When Chinese Nationalist Party (KMT) Secretary-General King Pu-tsung (金溥聰) met with the press after returning from a visit to Singapore, he said that if the KMT loses three of the five special municipality elections on Nov. 27, he would consider himself to have failed and take full responsibility. The KMT thinks it will be difficult to win in Tainan and Kaohsiung, but that it holds the upper hand in Taichung. Since it also expects a narrow win in Sinbei City, Taipei City is crucial.
The party is now concentrating its campaign efforts there, thus proving that Democratic Progressive Party’s (DPP) Taipei mayoral candidate, Su Tseng-chang (蘇貞昌), was right when he predicted that if he ran for mayor in Taipei, he would lock down most of the KMT’s election resources there, which would benefit the DPP’s candidates in other cities.
Following the scandal surrounding the Taipei International Flora Expo, an opinion poll conducted by a media outlet showed incumbent Taipei Mayor Hau Lung-bin (郝龍斌) trailing Su by 2 percentage points. King, however, says internal KMT opinion polls show no difference in support between the two.
Representatives of both parties say that if the DPP trails the KMT by only a small margin in pre-election polls, it could well end up winning the election. Some pan-blue supporters and most pan-green supporters think Su will be the next mayor of Taipei.
This reasoning is borne out by earlier election results, the latest county commissioner and mayoral elections in Yilan county and city being one example. There are two reasons why this is so.
First, most farmers and factory workers support the pan-green camp, while military personnel, civil servants, teachers, the middle class and business circles support the pan-blue camp.
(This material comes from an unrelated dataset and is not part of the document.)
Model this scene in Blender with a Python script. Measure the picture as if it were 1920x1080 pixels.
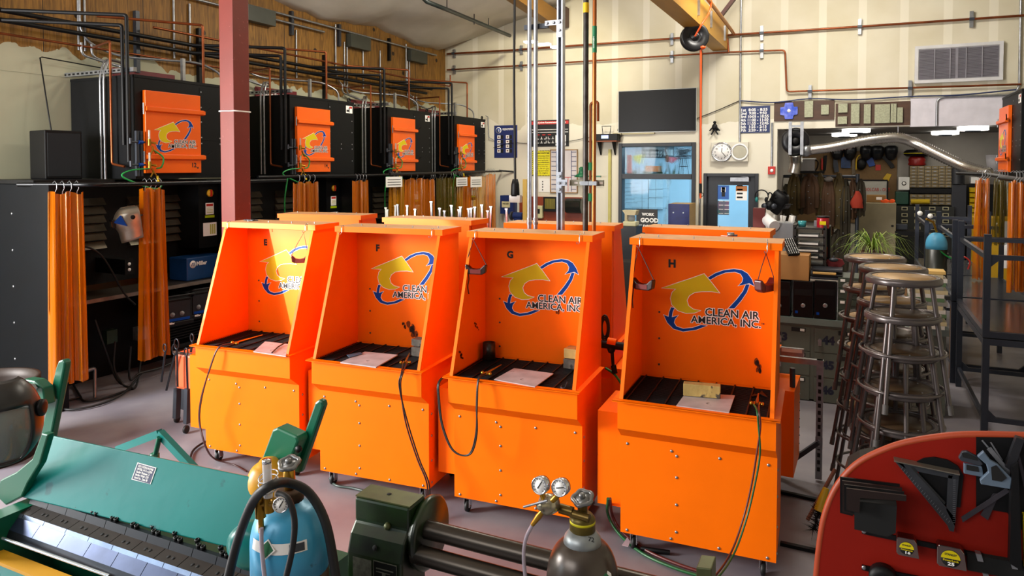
import bpy, bmesh, math, random
from mathutils import Vector, Matrix
R = math.radians
random.seed(7)
for o in list(bpy.data.objects): bpy.data.objects.remove(o)
SC = bpy.context.scene
COL = SC.collection
# ---------------- camera ----------------
CF, CCY, CPIT, CYAW, CH = 1346.92, 358.15, .0326, R(25.6), 2.29
cd = bpy.data.cameras.new('camera'); cam = bpy.data.objects.new('camera', cd); COL.objects.link(cam)
cd.sensor_width = 36; cd.lens = CF*36/1920; cd.shift_y = (CCY-540)/1920; cd.clip_start = .05; cd.clip_end = 200
cam.location = (0, 0, CH); cam.rotation_euler = (math.pi/2-CPIT, 0, CYAW)
SC.camera = cam
# ---------------- world, exposure, large lights ----------------
w = bpy.data.worlds.new('world'); SC.world = w; w.use_nodes = True
w.node_tree.nodes['Background'].inputs[0].default_value = (.75, .85, 1, 1)
w.node_tree.nodes['Background'].inputs[1].default_value = .12
vs = SC.view_settings; vs.view_transform = 'Standard'; vs.look = 'None'; vs.gamma = 1; vs.use_curve_mapping = False
vs.exposure = 0.0
def light(name, kind, loc, target, power, color, size=None, sizey=None, **kw):
    d = bpy.data.lights.new(name, kind); d.energy = power; d.color = color
    if kind == 'AREA':
        d.shape = 'RECTANGLE'; d.size = size; d.size_y = sizey or size
    for k, v in kw.items(): setattr(d, k, v)
    o = bpy.data.objects.new(name, d); COL.objects.link(o); o.location = loc
    o.rotation_euler = (Vector(target)-Vector(loc)).to_track_quat('-Z', 'Y').to_euler()
    return o
light('garage_door_daylight', 'AREA', (-4.0, -3.6, 4.4), (-3.0, 4.2, .3), 215, (1, .97, .94), 5, 2.2)
light('left_front_fill', 'AREA', (-7.5, .3, 2.4), (-3.2, 4.0, .3), 820, (1, .98, .96), 1.6, 2.4)  # fill added to brighten the lower booth fronts, not an actual door
light('side_door_daylight', 'AREA', (-7.3, -2.5, 2.2), (-3.0, 2.0, .6), 50, (.62, .82, 1), 1.6, 2.2)
light('high_bay_light', 'AREA', (-1.5, 6.5, 5.6), (-1.5, 6.5, 0), 130, (1, .93, .8), 1.2, .5)
light('high_bay_light', 'AREA', (-5.0, 8.8, 5.2), (-5.4, 8.8, 0), 120, (1, .93, .78), 1.2, .5)
light('high_bay_light', 'AREA', (-1.0, 10.2, 5.8), (-1.2, 12.2, 2), 190, (1, .95, .86), 1.6, .6)
light('wall_wash_light', 'SPOT', (1.2, 10.6, 6.4), (1.0, 13.3, 4.7), 2700, (1, .92, .74), spot_size=R(100), spot_blend=.7, shadow_soft_size=.1)
light('wall_wash_light', 'SPOT', (-4.6, 10.4, 5.6), (-5.6, 13.3, 3.4), 420, (1, .92, .72), spot_size=R(85), spot_blend=.8, shadow_soft_size=.12)
light('sun_through_doorway', 'SPOT', (-7.8, -.9, 2.35), (-4.15, 4.25, 1.55), 5200, (1, .95, .93), spot_size=R(9.5), spot_blend=.2, shadow_soft_size=.03)
# ---------------- pixel -> point on a real plane ----------------
def ray(u, v):
    x = (u-960)/CF; z = -(v-CCY)/CF; c, s = math.cos(CPIT), math.sin(CPIT)
    y2 = c+z*s; z2 = -s+z*c
    return Vector((x*math.cos(CYAW)-y2*math.sin(CYAW), x*math.sin(CYAW)+y2*math.cos(CYAW), z2))
def P(u, v, X=None, Y=None, Z=None, dist=None):
    d = ray(u, v)
    t = X/d.x if X is not None else Y/d.y if Y is not None else (Z-CH)/d.z if Z is not None else dist
    return Vector((0, 0, CH))+d*t
def onplane(u, v, p0, n):
    d = ray(u, v); c = Vector((0, 0, CH))
    return c+d*((Vector(p0)-c).dot(n)/d.dot(n))
# ---------------- materials ----------------
def lin(h):
    h = h.lstrip('#'); r = []
    for i in (0, 2, 4):
        c = int(h[i:i+2], 16)/255; r.append(c/12.92 if c <= .04045 else ((c+.055)/1.055)**2.4)
    return tuple(r)+(1,)
MATS = {}
def mat(name, col, rough=.5, metal=0, var=.12, scale=6, bump=0, bscale=40, col2=None, trans=0, alpha=1, emit=0, coat=0, stretch=None, wear=None, spec=.5):
    """principled material, its colour broken up by noise; wear=(colour, threshold, scale) adds patches"""
    if name in MATS: return MATS[name]
    m = bpy.data.materials.new(name); m.use_nodes = True; nt = m.node_tree; b = nt.nodes['Principled BSDF']; L = nt.links.new
    c = lin(col); c2 = lin(col2) if col2 else tuple(max(0, x*(1-var)) for x in c[:3])+(1,)
    tc = nt.nodes.new('ShaderNodeTexCoord'); src = tc.outputs['Object']
    if stretch:
        mp = nt.nodes.new('ShaderNodeMapping'); mp.inputs['Scale'].default_value = stretch; L(src, mp.inputs[0]); src = mp.outputs[0]
    n = nt.nodes.new('ShaderNodeTexNoise'); n.inputs['Scale'].default_value = scale; n.inputs['Detail'].default_value = 5; L(src, n.inputs['Vector'])
    rmp = nt.nodes.new('ShaderNodeValToRGB'); rmp.color_ramp.elements[0].position = .35; rmp.color_ramp.elements[1].position = .65
    rmp.color_ramp.elements[0].color = c2; rmp.color_ramp.elements[1].color = c
    L(n.outputs[0], rmp.inputs[0]); out = rmp.outputs[0]
    if wear:
        wc, th, ws = wear
        n2 = nt.nodes.new('ShaderNodeTexNoise'); n2.inputs['Scale'].default_value = ws; n2.inputs['Detail'].default_value = 8; L(src, n2.inputs['Vector'])
        r2 = nt.nodes.new('ShaderNodeValToRGB'); r2.color_ramp.elements[0].position = th; r2.color_ramp.elements[1].position = th+.04
        L(n2.outputs[0], r2.inputs[0])
        mx = nt.nodes.new('ShaderNodeMix'); mx.data_type = 'RGBA'; L(r2.outputs[0], mx.inputs[0]); L(out, mx.inputs[6]); mx.inputs[7].default_value = lin(wc); out = mx.outputs[2]
    L(out, b.inputs['Base Color'])
    b.inputs['Roughness'].default_value = rough; b.inputs['Metallic'].default_value = metal; b.inputs['Specular IOR Level'].default_value = spec
    if trans: b.inputs['Transmission Weight'].default_value = trans; b.inputs['IOR'].default_value = 1.2
    if alpha < 1: b.inputs['Alpha'].default_value = alpha
    if coat: b.inputs['Coat Weight'].default_value = coat; b.inputs['Coat Roughness'].default_value = .15
    if emit: L(out, b.inputs['Emission Color']); b.inputs['Emission Strength'].default_value = emit
    if bump:
        n3 = nt.nodes.new('ShaderNodeTexNoise'); n3.inputs['Scale'].default_value = bscale; n3.inputs['Detail'].default_value = 4; L(src, n3.inputs['Vector'])
        bp = nt.nodes.new('ShaderNodeBump'); bp.inputs['Strength'].default_value = bump; bp.inputs['Distance'].default_value = .01
        L(n3.outputs[0], bp.inputs['Height']); L(bp.outputs[0], b.inputs['Normal'])
    MATS[name] = m; return m
# ---------------- mesh builder ----------------
class MB:
    def __init__(s): s.v = []; s.f = []; s.mi = []; s.sm = []; s.m = 0
    def add(s, vs, fs, smooth=False):
        k = len(s.v); s.v += [Vector(p) for p in vs]
        for f in fs: s.f.append([i+k for i in f]); s.mi.append(s.m); s.sm.append(smooth)
        return s
    def box(s, lo, hi, M=None):
        (a, b, c), (d, e, f) = lo, hi
        vs = [Vector(p) for p in ((a, b, c), (d, b, c), (d, e, c), (a, e, c), (a, b, f), (d, b, f), (d, e, f), (a, e, f))]
        if M: vs = [M @ p for p in vs]
        return s.add(vs, [(0, 3, 2, 1), (4, 5, 6, 7), (0, 1, 5, 4), (1, 2, 6, 5), (2, 3, 7, 6), (3, 0, 4, 7)])
    def cbox(s, c, sz, M=None):
        c = Vector(c); h = Vector(sz)/2
        T = Matrix.Translation(c) @ (M.to_4x4() if M else Matrix.Identity(4))
        return s.box(-h, h, T)
    def bar(s, p, q, w, t, up=(0, 0, 1)):
        p, q = Vector(p), Vector(q); z = (q-p); L = z.length; z = z/L; u = Vector(up)
        if abs(u.dot(z)) > .98: u = Vector((1, 0, 0)) if abs(z.x) < .9 else Vector((0, 1, 0))
        x = u.cross(z).normalized(); y = z.cross(x)
        M = Matrix((x, y, z)).transposed().to_4x4(); M.translation = p
        return s.box((-w/2, -t/2, 0), (w/2, t/2, L), M)
    def tube(s, pts, r, n=8, caps=True, closed=False):
        pts = [Vector(p) for p in pts]; N = len(pts)
        rs = r if isinstance(r, (list, tuple)) else [r]*N
        vs = []; fs = []; prev = None
        for i, p in enumerate(pts):
            if closed: t = (pts[(i+1) % N]-pts[i-1])
            else: t = pts[min(i+1, N-1)]-pts[max(i-1, 0)]
            t.normalize()
            if prev is None:
                a = Vector((0, 0, 1)) if abs(t.z) < .9 else Vector((1, 0, 0)); x = a.cross(t).normalized()
            else:
                x = prev-t*prev.dot(t)
                x = x.normalized() if x.length > 1e-6 else t.orthogonal().normalized()
            prev = x; y = t.cross(x)
            for k in range(n):
                an = 2*math.pi*k/n; vs.append(p+(x*math.cos(an)+y*math.sin(an))*rs[i])
        M = N if closed else N-1
        for i in range(M):
            j = (i+1) % N
            for k in range(n):
                l = (k+1) % n; fs.append((i*n+k, i*n+l, j*n+l, j*n+k))
        s.add(vs, fs, True)
        if caps and not closed: s.add(vs[:n], [tuple(range(n-1, -1, -1))]); s.add(vs[-n:], [tuple(range(n))])
        return s
    def cyl(s, p, q, r, n=16): return s.tube([p, q], r, n)
    def lathe(s, prof, c=(0, 0, 0), axis=(0, 0, 1), n=20, smooth=True):
        z = Vector(axis).normalized(); x = z.orthogonal().normalized(); y = z.cross(x); c = Vector(c); vs = []; fs = []
        for r, h in prof:
            for k in range(n):
                a = 2*math.pi*k/n; vs.append(c+z*h+(x*math.cos(a)+y*math.sin(a))*max(r, 1e-5))
        for i in range(len(prof)-1):
            for k in range(n):
                l = (k+1) % n; fs.append((i*n+k, i*n+l, (i+1)*n+l, (i+1)*n+k))
        fs.append(tuple(range(n-1, -1, -1))); fs.append(tuple((len(prof)-1)*n+k for k in range(n)))
        return s.add(vs, fs, smooth)
    def ball(s, c, r, n=12, sc=(1, 1, 1)):
        c = Vector(c); m = n//2; vs = []; fs = []
        for i in range(m+1):
            t = math.pi*i/m
            for k in range(n):
                a = 2*math.pi*k/n; vs.append(c+Vector((r*sc[0]*math.sin(t)*math.cos(a), r*sc[1]*math.sin(t)*math.sin(a), r*sc[2]*math.cos(t))))
        for i in range(m):
            for k in range(n):
                l = (k+1) % n; fs.append((i*n+k, (i+1)*n+k, (i+1)*n+l, i*n+l))
        return s.add(vs, fs, True)
    def prism(s, poly, vec):
        """poly: 3D points in one plane, extruded by vec"""
        poly = [Vector(p) for p in poly]; n = len(poly); vec = Vector(vec)
        nrm = Vector((0, 0, 0))
        for i in range(n): nrm += poly[i].cross(poly[(i+1) % n])
        if nrm.dot(vec) < 0: poly = poly[::-1]
        vs = poly+[p+vec for p in poly]
        fs = [tuple(range(n-1, -1, -1)), tuple(range(n, 2*n))]+[(i, (i+1) % n, n+(i+1) % n, n+i) for i in range(n)]
        return s.add(vs, fs)
    def sheet(s, rows, smooth=True):
        n = len(rows[0]); vs = [p for r in rows for p in r]
        return s.add(vs, [(i*n+k, i*n+k+1, (i+1)*n+k+1, (i+1)*n+k) for i in range(len(rows)-1) for k in range(n-1)], smooth)
    def text(s, body, origin, xdir, ydir, h, off=.0, width=None, depth=.0006, align='LEFT', sx=None):
        """letters of cap height h; width squeezes or stretches the line"""
        cu = bpy.data.curves.new('t', 'FONT'); cu.body = body; cu.size = 1; cu.offset = off; cu.resolution_u = 2; cu.align_x = align
        ob = bpy.data.objects.new('t', cu); COL.objects.link(ob)
        dg = bpy.context.evaluated_depsgraph_get(); dg.update(); me = bpy.data.meshes.new_from_object(ob.evaluated_get(dg))
        x = Vector(xdir).normalized(); y = Vector(ydir).normalized(); n = x.cross(y)
        sy = h/.7
        if sx is None:
            sx = sy
            if width and me.vertices:
                xs = [v.co.x for v in me.vertices]; sx = width/(max(xs)-min(xs))
        s.sx = sx
        o = Vector(origin)+n*depth
        s.add([o+x*v.co.x*sx+y*v.co.y*sy for v in me.vertices], [tuple(p.vertices) for p in me.polygons])
        bpy.data.objects.remove(ob); bpy.data.meshes.remove(me); bpy.data.curves.remove(cu)
        return s
    def build(s, name, mats, parent=None, world=False, bevel=0, label=None, cat=None, group=None, kind=None, origin=None, solid=0, sub=0):
        me = bpy.data.meshes.new(name); o = bpy.data.objects.new(name, me); COL.objects.link(o)
        V = s.v
        if parent is not None:
            o.parent = parent
            if world:
                inv = wmat(parent).inverted(); V = [inv @ p for p in V]
        elif V:
            if origin is None:
                origin = Vector(((min(p.x for p in V)+max(p.x for p in V))/2, (min(p.y for p in V)+max(p.y for p in V))/2, min(p.z for p in V)))
            origin = Vector(origin); V = [p-origin for p in V]; o.location = origin
        me.from_pydata([tuple(p) for p in V], [], s.f)
        if not isinstance(mats, (list, tuple)): mats = [mats]
        for m in mats: me.materials.append(m)
        me.polygons.foreach_set('material_index', s.mi); me.polygons.foreach_set('use_smooth', s.sm)
        me.validate(); me.update()
        if solid:
            md = o.modifiers.new('solid', 'SOLIDIFY'); md.thickness = solid; md.offset = 0
        if bevel:
            md = o.modifiers.new('bevel', 'BEVEL'); md.width = bevel; md.segments = 2; md.limit_method = 'ANGLE'; md.angle_limit = R(40)
        if sub:
            md = o.modifiers.new('sub', 'SUBSURF'); md.levels = sub; md.render_levels = sub
        tag(o, label, cat, group, kind); return o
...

Among pan-green supporters, there are several users per telephone, and some may not even have a chance to pick up when pollsters call. Among pan-blue supporters, however, there are fewer users per telephone, and sometimes, one person has access to several telephones, which means that when pollsters call, the pan-blue camp’s numbers are slightly inflated.
Second, many people have moved from the areas surrounding big cities into the actual cities. The proximity means that they return home frequently, so they keep their household registered in their hometown. An odd phenomenon is that many migrants tend to support the pan-green camp.
When conducting opinion polls in areas surrounding Yilan or other big cities, those who have moved out are not be able to answer the telephone, but on election day, they return home to vote. That is why the final DPP vote is higher than the KMT vote when compared to pre-election opinion polls.
These two factors do not apply in the same way in Taipei City. Although there still are more pan-green users than pan-blue users per telephone, this situation is not as pronounced as in the areas surrounding big cities. In addition, the migrant situation is the opposite of the situation in the surrounding areas.
When conducting an opinion poll, those who have moved into the big city from the surrounding areas might be included in a poll, but they cannot vote because they have their household registration in their old hometown. Clearly, although the difference between the DPP and the KMT might still be smaller in the final vote than in the pre-election polls, the effect will be smaller than in the surrounding areas.
Taipei City has always been a KMT stronghold leaving the DPP far behind. The reason Hau cannot build momentum for the Nov. 27 election is that both the KMT-led national government and Hau’s city administration have disappointed voters.
While many KMT supporters have given a negative assessment of Hau in opinion polls, some will still vote for him on election day. In other words, the view that the DPP will have a chance to win any election where they trail by only a small margin of votes in pre-election polls does not necessarily hold true in Taipei City.
The KMT’s greatest worry is not Hau’s current standing in the opinion polls, but rather whether or not his support will continue to dwindle. The party may have come up with a plan to defeat Su, but while negative campaigning is effective when aimed at an incumbent, it does not have a great effect on challengers from the opposition.
In other words, the KMT’s attempt to go on the attack to defend its position in Taipei will not necessarily be successful. Hau should try to concentrate on his own weak spots instead of directing all his efforts at finding his opponent’s shortcomings.
Taipei residents expect more of the city government than residents in other cities. Hau is unable to present positive political achievements, dares not distance himself from the mistakes committed by his predecessor and cannot disassociate himself from the irregularities that have occurred during his own term in office.
As the DPP reveals irregularities related to the flora expo, the KMT accuses it of attacking the expo itself — in other words, not only do they not appear to understand the need to disassociate the expo from the irregularities, their strategy actively links the two together. The KMT has chosen the wrong path.
Chen Mao-hsiung is a retired National Sun Yat-sen University professor.